Debuting next week at New York’s Tribeca Film Festival, the film shows three teenagers trying to understand how the friend they knew by the nickname “Jahar” could have been involved in an attack that wounded more than 260 people, more than a dozen of whom lost legs.

The film, written by Zolan Kanno-Youngs and Henry Hayes, cuts between the friends’ memories of hanging out with Tsarnaev, smoking marijuana and laughing, and struggles to accept his role in the attack.

“We had this very personal experience and these very raw emotions and we weren’t really sure how to get them out. And me personally, just days after it happened I tried to write something and it was impossible, it was to raw. And so about a year later Zolan and I got together and we wrote this script because we had things we wanted to say. You know, we had this pain and we had this feeling of – we were ready to tell this story from our point of view,” said Hayes.

At his sentencing in June, Tsarnaev admitted to carrying out the bombing with his 26-year-old brother Tamerlan, who died four days later following a gunfight with police. The younger Tsarnaev, now 22, left a note describing the attack as an act of revenge for U.S. military campaigns in countries that are mostly Muslim.

“Jahar” has a very different focus from that of the forthcoming “Patriots Day.” That film, about then-Boston Police Commissioner Ed Davis and the hunt for the bombers, stars Mark Wahlberg and is due out in December.

“We’re not trying to say that, you know, the pain that’s shown in this film is equal or even compares to the pain that people felt, you know, who had a relative at the finish line. This is, as Henry said, a personal story, it’s a narrative, but at the same time it’s another piece of the story. We’re both storytellers and I think that we both respect that – we both respect telling a whole part of a story,” explained Kanno-Youngs.
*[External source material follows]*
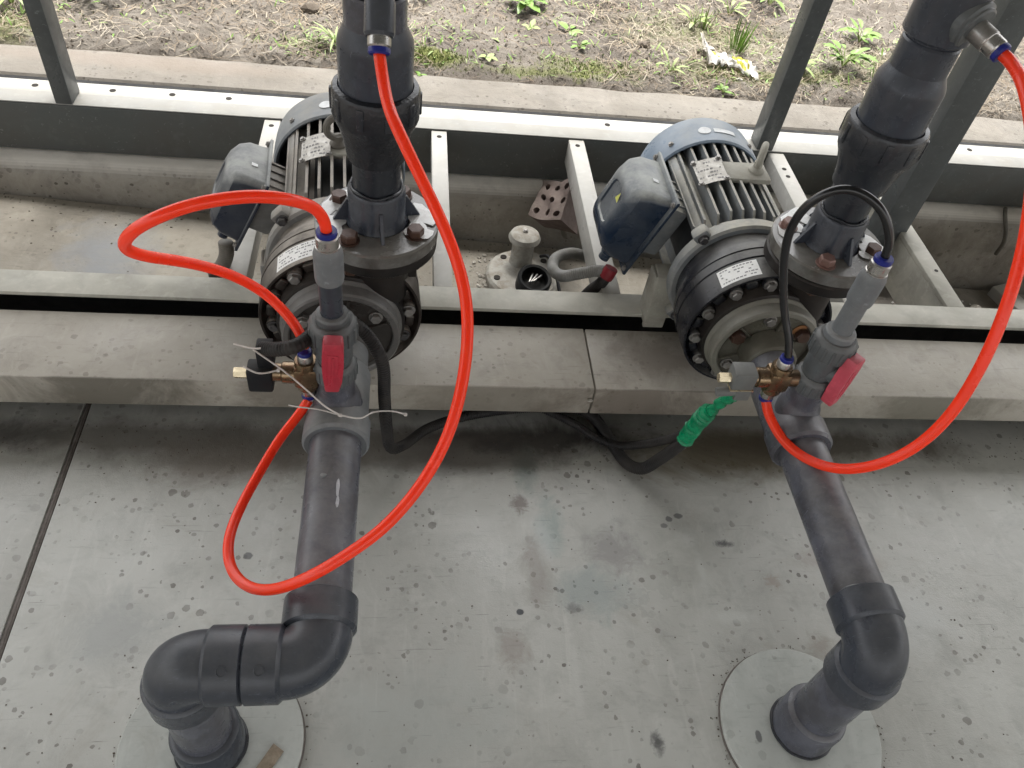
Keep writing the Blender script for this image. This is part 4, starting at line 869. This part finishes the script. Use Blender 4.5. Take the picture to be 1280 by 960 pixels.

“We both hope that some people, at least, go to the film and realize that when something this horrible happens that there is all kinds of pain that’s felt. There are all kinds of victims. And this is just one small story, 12 minute film that tries to tell the story of some of those people,” he added.

Some of the teens depicted in the film are angry, but one of them is reluctant to believe Tsarnaev is guilty, clinging to a memory of a young man who talked a police officer into allowing him to drive eight inebriated friends home from a suburban party in an overloaded car.

This screen conflict mirrors history. Former classmates of Tsarnaev appeared in court following his April 19, 2013, arrest, voicing support and denying his guilt. By the end of his trial, his most visible supporters were a handful of anti-death-penalty protesters, who say the sentence he awaits at a maximum security prison in Florence, Colorado, is unjust.

Tsarnaev, an ethnic Chechen, and his family came to the United States a decade before the attacks, settling just outside Boston in Cambridge, Massachusetts. His parents failed to thrive and eventually returned to Russia, but Dzhokhar remained, living with his brother and becoming a high-school wrestling star.

Hayes, who also directed the film, said he hoped it would prompt people to analyze what set Tsarnaev on the path to violence.

However Kanno-Youngs said there is one thing the film didn’t do for him.

“To be honest, it didn’t… provide me answers for why he did it. But that’s not why I tried to write it. I wrote it with Henry to come to peace with the fact that I might not never know why he did it.”